What does a $400 pair of jeans actually represent? In Beyond the Baja: The Manchurian Candidate, Part Deux, Aaron Furman explores how price functions as a coordination signal across global supply chains—compressing millions of human actions into a single number. From fiber production to finished garments, this episode unpacks how mature systems like cotton and denim align labor, chemistry, logistics and risk without instruction, and why that matters for emerging materials like hemp fiber.
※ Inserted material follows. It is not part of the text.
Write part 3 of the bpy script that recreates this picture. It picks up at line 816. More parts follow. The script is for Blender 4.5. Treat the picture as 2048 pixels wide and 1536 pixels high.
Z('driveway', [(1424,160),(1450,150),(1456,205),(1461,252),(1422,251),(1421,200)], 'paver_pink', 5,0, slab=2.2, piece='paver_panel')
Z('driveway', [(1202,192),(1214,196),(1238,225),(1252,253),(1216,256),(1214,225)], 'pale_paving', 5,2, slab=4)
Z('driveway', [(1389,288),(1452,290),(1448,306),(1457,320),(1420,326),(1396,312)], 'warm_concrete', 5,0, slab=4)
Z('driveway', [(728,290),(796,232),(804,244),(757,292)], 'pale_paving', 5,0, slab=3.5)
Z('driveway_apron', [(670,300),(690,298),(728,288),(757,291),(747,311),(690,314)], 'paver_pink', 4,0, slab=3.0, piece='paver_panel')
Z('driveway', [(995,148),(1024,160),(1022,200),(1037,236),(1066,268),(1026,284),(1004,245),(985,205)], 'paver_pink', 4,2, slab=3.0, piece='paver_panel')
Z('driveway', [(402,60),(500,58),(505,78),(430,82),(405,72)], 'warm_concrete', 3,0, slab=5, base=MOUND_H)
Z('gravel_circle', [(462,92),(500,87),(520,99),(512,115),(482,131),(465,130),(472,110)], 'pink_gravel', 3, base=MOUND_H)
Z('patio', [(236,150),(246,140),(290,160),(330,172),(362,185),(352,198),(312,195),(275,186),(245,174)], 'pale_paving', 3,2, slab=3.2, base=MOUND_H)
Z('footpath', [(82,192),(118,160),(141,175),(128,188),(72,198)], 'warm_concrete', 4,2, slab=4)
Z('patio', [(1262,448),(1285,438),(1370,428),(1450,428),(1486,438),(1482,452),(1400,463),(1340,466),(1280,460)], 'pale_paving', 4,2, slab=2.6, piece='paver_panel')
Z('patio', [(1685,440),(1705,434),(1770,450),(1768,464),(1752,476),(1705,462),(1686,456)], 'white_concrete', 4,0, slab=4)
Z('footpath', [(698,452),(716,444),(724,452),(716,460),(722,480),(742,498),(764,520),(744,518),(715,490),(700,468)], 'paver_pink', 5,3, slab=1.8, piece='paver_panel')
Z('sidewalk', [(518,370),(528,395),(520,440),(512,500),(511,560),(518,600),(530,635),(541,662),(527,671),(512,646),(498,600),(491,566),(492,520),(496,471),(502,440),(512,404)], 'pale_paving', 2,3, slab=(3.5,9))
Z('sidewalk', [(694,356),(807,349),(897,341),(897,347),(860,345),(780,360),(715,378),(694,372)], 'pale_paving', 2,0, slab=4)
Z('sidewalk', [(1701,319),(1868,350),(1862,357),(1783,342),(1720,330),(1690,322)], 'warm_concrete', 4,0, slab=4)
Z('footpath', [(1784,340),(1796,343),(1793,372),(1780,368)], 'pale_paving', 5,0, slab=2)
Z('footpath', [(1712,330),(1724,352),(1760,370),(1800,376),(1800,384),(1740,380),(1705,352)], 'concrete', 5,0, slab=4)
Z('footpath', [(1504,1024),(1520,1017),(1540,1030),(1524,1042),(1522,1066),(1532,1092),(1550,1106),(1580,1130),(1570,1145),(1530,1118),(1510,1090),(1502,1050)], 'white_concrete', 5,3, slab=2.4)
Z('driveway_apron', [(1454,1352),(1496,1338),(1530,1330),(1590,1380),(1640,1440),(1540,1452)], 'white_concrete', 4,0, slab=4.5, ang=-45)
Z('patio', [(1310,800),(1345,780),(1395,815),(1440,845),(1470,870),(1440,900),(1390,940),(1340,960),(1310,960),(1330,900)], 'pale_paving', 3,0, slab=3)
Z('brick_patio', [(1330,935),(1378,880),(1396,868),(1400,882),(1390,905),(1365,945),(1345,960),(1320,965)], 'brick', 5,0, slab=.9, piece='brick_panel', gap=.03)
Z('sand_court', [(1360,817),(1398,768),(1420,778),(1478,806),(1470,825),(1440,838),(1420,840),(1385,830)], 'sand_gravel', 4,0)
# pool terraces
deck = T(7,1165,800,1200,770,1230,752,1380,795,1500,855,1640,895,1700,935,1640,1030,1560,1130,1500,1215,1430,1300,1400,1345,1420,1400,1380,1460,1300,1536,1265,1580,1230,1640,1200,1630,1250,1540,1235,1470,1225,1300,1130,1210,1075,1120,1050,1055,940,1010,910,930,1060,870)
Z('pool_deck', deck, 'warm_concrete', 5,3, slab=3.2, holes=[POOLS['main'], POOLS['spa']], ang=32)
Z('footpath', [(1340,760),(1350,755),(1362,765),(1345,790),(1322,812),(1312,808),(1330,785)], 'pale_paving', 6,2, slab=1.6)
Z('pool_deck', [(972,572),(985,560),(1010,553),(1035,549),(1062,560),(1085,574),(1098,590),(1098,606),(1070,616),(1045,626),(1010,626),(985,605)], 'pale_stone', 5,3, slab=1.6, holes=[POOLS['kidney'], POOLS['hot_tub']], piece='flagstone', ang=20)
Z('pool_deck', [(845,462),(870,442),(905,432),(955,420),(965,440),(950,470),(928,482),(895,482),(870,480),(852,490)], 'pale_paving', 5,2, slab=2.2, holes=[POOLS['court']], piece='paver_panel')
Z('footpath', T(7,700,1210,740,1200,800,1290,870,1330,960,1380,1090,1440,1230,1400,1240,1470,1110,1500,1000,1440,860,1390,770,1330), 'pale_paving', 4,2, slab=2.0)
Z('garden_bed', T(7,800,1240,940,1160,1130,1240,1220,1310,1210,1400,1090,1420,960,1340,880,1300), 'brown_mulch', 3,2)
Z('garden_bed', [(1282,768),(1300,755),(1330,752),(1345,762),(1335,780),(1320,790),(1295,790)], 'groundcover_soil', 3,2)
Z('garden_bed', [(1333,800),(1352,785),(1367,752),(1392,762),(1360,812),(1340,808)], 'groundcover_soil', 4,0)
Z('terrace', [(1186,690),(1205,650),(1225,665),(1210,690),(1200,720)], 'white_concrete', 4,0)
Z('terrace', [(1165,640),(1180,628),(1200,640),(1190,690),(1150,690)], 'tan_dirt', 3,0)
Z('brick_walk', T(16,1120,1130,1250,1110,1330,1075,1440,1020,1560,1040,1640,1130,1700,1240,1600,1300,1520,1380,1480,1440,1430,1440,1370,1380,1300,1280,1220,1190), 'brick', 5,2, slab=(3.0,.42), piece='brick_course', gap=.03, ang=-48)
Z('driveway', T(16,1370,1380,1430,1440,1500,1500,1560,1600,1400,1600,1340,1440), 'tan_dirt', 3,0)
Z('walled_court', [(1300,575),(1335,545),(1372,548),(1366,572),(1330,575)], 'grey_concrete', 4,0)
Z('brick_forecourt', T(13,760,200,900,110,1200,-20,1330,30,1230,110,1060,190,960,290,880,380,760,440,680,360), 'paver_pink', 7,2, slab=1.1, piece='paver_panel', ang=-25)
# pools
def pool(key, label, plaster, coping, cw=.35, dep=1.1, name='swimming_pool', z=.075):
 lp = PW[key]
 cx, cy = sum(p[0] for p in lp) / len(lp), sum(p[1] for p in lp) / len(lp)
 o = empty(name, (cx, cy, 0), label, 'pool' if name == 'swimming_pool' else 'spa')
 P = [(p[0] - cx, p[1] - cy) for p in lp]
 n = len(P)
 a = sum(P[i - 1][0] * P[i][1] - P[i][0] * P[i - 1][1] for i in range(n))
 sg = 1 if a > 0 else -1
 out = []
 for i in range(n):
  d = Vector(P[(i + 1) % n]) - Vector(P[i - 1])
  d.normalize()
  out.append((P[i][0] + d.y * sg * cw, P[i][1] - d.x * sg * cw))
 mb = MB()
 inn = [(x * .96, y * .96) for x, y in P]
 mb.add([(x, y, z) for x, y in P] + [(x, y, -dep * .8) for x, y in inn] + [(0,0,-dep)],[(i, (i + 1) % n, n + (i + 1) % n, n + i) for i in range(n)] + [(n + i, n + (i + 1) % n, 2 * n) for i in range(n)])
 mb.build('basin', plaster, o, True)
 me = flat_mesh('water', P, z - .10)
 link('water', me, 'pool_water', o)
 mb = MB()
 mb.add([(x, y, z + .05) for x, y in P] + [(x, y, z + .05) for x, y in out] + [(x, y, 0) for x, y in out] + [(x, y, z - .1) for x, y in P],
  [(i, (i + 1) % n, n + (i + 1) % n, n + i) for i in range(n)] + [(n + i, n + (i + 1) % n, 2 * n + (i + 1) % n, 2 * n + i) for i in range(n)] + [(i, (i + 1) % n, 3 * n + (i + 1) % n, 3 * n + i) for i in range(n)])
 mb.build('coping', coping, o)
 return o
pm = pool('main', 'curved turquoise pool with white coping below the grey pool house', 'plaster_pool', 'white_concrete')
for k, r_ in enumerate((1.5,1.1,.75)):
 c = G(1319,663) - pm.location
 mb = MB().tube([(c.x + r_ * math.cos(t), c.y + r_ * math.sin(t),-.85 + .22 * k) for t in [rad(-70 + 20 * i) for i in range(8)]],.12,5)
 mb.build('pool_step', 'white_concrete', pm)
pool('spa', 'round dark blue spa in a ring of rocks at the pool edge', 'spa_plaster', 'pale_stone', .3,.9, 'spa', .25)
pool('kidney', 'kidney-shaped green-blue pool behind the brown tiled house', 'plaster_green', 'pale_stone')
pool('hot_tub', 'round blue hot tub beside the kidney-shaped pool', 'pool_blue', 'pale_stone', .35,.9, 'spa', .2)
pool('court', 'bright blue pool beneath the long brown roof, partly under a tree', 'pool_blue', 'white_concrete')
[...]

This episode dives into the concept of on-label claims—terms like “sustainably sourced,” “regenerative,” and “responsibly made”—and explains why these are not marketing language, but declarations that carry regulatory, legal and market risk. Once printed on a label, claims must be defensible across borders, audits, and scrutiny. The discussion highlights why so many sustainability claims collapse: not because of bad intent, but because the systems underneath them are incomplete.
Using hemp fiber as a case study, Furman explains why hemp is not a replacement for cotton and why pretending otherwise undermines its credibility. Cotton is not just a crop; it is an institutionalized system with a century of standards, contracts and failure modes. Hemp, by contrast, is still early—closer to an intramural league than the major leagues—and must earn its place through disciplined infrastructure, not aspirational narratives.
The episode walks through the tiered structure of real material systems, clarifying the distinct roles of farmers, first-touch processors, converters, mills, and brands. Farmers grow biomass. First-touch processing translates plants into material. Converters punish variability. Brands inherit credibility. When these roles are respected and sequenced correctly, systems close their loops. When they are not, risk is misallocated and trust breaks.
Beyond the Baja is not a podcast about hype cycles, miracle crops, or fast money. It is a systems-level exploration of agriculture, textiles, markets, and policy—focused on how real materials behave under modern economic pressure. This episode is for anyone serious about hemp fiber, sustainable textiles, supply chain integrity and what it actually takes to move from potential to performance.